*What is asked*:
Repeat exactly and only the lines from the line containing "nn = t.noise(.11, 3, .6);" through the line containing "t.set(rough=.9, spec=.1)", both included.

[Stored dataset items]

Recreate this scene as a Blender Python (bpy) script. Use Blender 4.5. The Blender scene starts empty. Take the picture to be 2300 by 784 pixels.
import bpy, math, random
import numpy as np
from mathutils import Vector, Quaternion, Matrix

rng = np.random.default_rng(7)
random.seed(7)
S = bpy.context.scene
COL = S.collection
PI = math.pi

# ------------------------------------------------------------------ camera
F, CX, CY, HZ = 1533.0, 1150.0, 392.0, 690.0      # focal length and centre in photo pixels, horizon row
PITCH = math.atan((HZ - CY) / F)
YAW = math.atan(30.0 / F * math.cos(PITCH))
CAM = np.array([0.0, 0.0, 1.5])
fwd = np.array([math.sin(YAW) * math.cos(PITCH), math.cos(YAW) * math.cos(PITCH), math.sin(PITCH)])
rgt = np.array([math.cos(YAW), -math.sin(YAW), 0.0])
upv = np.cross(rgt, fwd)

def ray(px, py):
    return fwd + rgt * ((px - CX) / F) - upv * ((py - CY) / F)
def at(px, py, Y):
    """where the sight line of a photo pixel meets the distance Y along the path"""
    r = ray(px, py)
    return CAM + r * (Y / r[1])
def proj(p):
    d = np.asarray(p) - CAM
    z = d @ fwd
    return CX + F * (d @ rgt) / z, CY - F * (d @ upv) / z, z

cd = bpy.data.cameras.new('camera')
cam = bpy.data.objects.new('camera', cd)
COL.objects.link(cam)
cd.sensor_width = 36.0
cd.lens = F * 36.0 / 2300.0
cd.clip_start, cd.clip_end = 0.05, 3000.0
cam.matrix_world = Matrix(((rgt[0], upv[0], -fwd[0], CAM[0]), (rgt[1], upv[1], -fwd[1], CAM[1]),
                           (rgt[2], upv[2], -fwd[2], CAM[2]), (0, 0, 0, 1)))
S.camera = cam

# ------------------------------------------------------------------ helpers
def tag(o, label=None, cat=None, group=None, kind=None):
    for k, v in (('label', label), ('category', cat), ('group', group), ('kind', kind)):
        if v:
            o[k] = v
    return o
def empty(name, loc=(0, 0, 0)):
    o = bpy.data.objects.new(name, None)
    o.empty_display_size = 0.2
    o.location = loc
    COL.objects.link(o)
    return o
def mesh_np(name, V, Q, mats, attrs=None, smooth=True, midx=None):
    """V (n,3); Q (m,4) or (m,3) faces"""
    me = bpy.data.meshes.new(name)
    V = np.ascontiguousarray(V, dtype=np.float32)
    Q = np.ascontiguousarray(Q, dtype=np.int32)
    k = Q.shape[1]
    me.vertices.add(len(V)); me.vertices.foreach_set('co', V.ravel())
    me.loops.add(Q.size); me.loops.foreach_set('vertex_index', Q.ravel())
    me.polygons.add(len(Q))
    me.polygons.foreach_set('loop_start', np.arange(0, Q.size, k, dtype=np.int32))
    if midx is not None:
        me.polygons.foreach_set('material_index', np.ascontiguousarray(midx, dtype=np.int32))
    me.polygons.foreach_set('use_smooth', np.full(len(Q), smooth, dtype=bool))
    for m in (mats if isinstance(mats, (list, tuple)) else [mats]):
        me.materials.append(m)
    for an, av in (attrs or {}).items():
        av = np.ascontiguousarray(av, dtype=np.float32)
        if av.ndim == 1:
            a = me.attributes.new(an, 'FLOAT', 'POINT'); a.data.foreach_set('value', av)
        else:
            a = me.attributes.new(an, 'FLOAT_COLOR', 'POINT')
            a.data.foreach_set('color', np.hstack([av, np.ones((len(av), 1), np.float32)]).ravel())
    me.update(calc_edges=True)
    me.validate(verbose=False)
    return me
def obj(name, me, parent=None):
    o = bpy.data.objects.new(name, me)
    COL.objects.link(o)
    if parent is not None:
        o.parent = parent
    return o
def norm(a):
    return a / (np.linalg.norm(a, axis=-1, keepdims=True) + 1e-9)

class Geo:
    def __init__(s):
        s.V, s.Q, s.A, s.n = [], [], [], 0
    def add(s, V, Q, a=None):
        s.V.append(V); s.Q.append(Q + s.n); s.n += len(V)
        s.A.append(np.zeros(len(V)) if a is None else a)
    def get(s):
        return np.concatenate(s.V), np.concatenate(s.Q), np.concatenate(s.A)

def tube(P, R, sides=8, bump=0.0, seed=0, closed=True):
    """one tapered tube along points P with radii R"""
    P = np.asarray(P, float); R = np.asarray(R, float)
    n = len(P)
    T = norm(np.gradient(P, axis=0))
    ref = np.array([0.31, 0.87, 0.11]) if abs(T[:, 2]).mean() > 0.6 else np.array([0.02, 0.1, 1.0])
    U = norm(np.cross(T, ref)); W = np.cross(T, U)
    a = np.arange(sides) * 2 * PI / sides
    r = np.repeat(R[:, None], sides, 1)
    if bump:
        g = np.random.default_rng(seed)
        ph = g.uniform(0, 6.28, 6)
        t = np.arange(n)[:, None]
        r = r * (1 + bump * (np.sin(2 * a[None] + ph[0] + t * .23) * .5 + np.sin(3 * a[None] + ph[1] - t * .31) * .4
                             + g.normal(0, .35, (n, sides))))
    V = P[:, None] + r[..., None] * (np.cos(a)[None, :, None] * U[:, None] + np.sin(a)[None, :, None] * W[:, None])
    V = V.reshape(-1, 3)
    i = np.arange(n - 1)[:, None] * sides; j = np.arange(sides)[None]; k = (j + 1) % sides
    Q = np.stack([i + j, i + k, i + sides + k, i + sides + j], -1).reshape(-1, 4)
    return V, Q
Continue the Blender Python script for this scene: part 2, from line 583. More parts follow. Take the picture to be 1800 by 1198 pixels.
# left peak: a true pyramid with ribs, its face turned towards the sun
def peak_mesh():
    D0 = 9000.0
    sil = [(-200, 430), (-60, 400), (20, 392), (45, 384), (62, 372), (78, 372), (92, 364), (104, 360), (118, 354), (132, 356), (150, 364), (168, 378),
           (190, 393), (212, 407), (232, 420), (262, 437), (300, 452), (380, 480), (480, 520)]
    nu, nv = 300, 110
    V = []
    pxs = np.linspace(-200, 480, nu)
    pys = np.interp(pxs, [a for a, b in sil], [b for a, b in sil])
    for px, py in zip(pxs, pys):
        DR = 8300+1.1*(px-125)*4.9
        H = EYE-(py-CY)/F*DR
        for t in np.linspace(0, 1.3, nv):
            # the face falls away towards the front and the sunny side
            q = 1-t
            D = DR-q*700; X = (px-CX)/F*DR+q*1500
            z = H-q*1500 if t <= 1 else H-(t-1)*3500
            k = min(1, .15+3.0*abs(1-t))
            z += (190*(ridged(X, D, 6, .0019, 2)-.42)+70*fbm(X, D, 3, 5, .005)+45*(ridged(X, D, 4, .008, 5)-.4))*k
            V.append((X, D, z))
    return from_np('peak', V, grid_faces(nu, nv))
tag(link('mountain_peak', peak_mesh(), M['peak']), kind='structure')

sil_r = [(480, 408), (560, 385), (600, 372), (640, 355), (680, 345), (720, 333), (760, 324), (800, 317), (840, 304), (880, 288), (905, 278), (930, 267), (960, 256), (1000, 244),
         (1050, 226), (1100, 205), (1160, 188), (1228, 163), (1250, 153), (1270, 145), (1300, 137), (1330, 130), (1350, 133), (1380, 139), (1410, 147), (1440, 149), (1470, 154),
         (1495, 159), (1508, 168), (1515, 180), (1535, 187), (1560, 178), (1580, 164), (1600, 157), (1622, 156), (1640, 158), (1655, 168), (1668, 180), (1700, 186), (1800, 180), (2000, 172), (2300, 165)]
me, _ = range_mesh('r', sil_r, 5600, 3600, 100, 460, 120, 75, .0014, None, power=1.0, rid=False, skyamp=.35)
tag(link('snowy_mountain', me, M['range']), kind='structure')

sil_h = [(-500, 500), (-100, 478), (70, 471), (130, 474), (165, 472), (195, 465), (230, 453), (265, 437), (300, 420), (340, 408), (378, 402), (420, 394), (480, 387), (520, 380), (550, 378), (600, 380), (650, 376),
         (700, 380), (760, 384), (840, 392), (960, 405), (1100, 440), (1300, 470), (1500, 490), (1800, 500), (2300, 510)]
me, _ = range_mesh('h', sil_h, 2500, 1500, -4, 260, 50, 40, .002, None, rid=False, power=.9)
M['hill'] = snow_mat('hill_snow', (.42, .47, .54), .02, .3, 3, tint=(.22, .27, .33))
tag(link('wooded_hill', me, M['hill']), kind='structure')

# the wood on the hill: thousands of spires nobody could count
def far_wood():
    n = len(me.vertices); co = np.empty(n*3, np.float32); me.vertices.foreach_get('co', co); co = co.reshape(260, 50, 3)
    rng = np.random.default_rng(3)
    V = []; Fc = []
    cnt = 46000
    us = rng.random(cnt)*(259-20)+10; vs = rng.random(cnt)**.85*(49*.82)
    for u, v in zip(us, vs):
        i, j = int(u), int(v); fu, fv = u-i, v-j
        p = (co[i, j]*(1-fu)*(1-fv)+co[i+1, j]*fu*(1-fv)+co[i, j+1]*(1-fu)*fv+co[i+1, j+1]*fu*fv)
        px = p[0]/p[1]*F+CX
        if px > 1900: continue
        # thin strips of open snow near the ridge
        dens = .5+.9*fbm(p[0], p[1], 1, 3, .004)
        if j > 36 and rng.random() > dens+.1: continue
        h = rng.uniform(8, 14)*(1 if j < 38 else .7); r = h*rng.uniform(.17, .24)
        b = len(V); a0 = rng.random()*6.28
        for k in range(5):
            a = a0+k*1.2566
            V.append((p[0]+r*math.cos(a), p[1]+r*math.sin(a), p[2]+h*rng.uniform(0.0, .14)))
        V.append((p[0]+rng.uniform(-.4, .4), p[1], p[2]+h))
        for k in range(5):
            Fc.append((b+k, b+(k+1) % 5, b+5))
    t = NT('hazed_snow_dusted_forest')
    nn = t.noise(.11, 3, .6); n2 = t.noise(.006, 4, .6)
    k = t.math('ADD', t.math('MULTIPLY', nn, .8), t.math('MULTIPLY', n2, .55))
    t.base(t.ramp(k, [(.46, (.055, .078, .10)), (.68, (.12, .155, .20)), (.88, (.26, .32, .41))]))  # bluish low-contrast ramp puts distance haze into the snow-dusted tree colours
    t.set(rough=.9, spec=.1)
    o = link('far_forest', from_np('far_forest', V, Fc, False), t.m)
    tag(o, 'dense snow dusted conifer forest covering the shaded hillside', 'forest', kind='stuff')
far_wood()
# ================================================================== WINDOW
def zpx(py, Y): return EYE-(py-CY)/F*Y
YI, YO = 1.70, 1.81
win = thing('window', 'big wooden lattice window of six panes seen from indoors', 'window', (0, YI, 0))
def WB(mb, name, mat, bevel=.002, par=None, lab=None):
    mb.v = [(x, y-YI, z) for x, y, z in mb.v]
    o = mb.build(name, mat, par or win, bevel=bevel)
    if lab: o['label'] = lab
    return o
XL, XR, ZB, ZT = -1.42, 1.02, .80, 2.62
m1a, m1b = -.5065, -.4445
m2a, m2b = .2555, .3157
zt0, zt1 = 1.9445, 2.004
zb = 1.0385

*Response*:
    nn = t.noise(.11, 3, .6); n2 = t.noise(.006, 4, .6)
    k = t.math('ADD', t.math('MULTIPLY', nn, .8), t.math('MULTIPLY', n2, .55))
    t.base(t.ramp(k, [(.46, (.055, .078, .10)), (.68, (.12, .155, .20)), (.88, (.26, .32, .41))]))  # bluish low-contrast ramp puts distance haze into the snow-dusted tree colours
    t.set(rough=.9, spec=.1)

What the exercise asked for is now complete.